When my second novel,
The Stud Book, was published, people asked, "Will they send you on a tour?"
The phrasing of the question made a tour sound so passive, so receptive. It sounded like punishment: Are they going to send you to your room?
There are authors who dread tours. I'm not one of them. For better or worse though, I wasn't sent on a tour at all, but soon enough I was invited on one. With the release of Chuck Palahniuk's most recent novel, Doomed, he was sent on a tour and invited me onboard.
Chuck Palahniuk.
Of Fight Club fame. He's a culture-maker. Chuck, who interviewed Marilyn Manson, among others, who knows Brad Pitt, who writes a book a year and has a reputation for sending personalized presents to his fans.
When Chuck Palahniuk invites you to join his book tour, there's only one answer: yes.
I packed my bags.
I put six sets of pajamas, one thousand customized condoms with the words The Stud Book on each wrapper, my best eyeliner, and a pair of slippers in a single carry-on, and zipped it. Ready. Good to go.
Because those are the things you need for a book tour, right?
I didn't even look at the tour locations, the dates. I would be there, wherever, whenever.
Chelsea Cain was part of the tour too. Bonus! Total party. If you don't know already, she's the author of the New York Times bestselling thriller Gretchen and Archie series, including Heartsick, Sweetheart, several others, and, most recently, Let Me Go.
Her books are scary and rugged. They're laced with humor and always smart, but they're brutal.
That's right — I shared hotels, slept soundly even, just down the hall from a woman who spends her time thinking up gruesome murder scenes. And I'm fine! (I locked my doors.) Really, she's very sweet, but don't let the word get out. She has a reputation to uphold for pushing the boundaries of terror.
Our book tour? It was a roving pajama party, a literary rave complete with Day-Glo and blinking swag.
We had 900 people at one event, 800 at another. Our most intimate crowd was well over 350.
At each venue, Chuck might say something along the lines of, "Who here has been to a reading before?" Maybe half the room would raise a hand. He'd say, "Well, here's how a reading works."

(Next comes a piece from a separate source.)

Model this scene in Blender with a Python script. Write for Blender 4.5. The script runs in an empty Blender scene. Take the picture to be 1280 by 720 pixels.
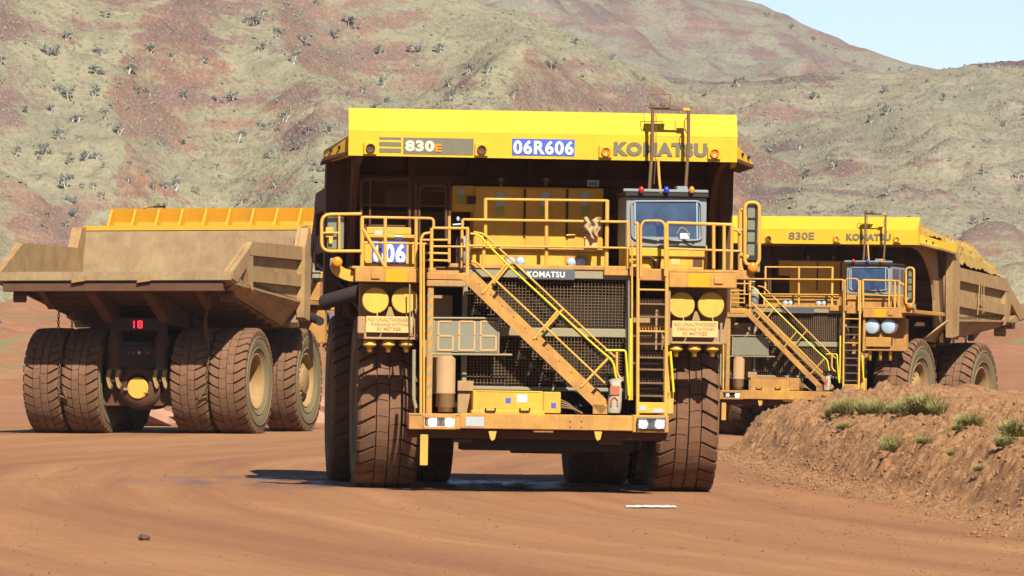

And he'd tell them to blow up their beach balls. He'd tell them what to do.
Cue the music!
Start the storytelling!
Cut the lights!
After that, it was all glow-in-the-dark beach balls flying, everybody in pajamas, drinks in hand. It was beautiful to watch the crowd, rapt, listening to stories. Whoever says book tours are dead hasn't been to this kind of a book event. It was definitely alive.
We met a lot of people, signed stacks of books, and, most of all, had a really good time. At their heart, writing and reading are about bringing together people to share a rich emotional truth. I think that's what we did.
My dear friends, these writers, they're geniuses on the page and off.
One more bit of brilliance? On this particular tour, reading "Bedtime Stories for Adults," we had a built-in, ongoing reason to hang out together in hotel bars in our glam jams, all over the country.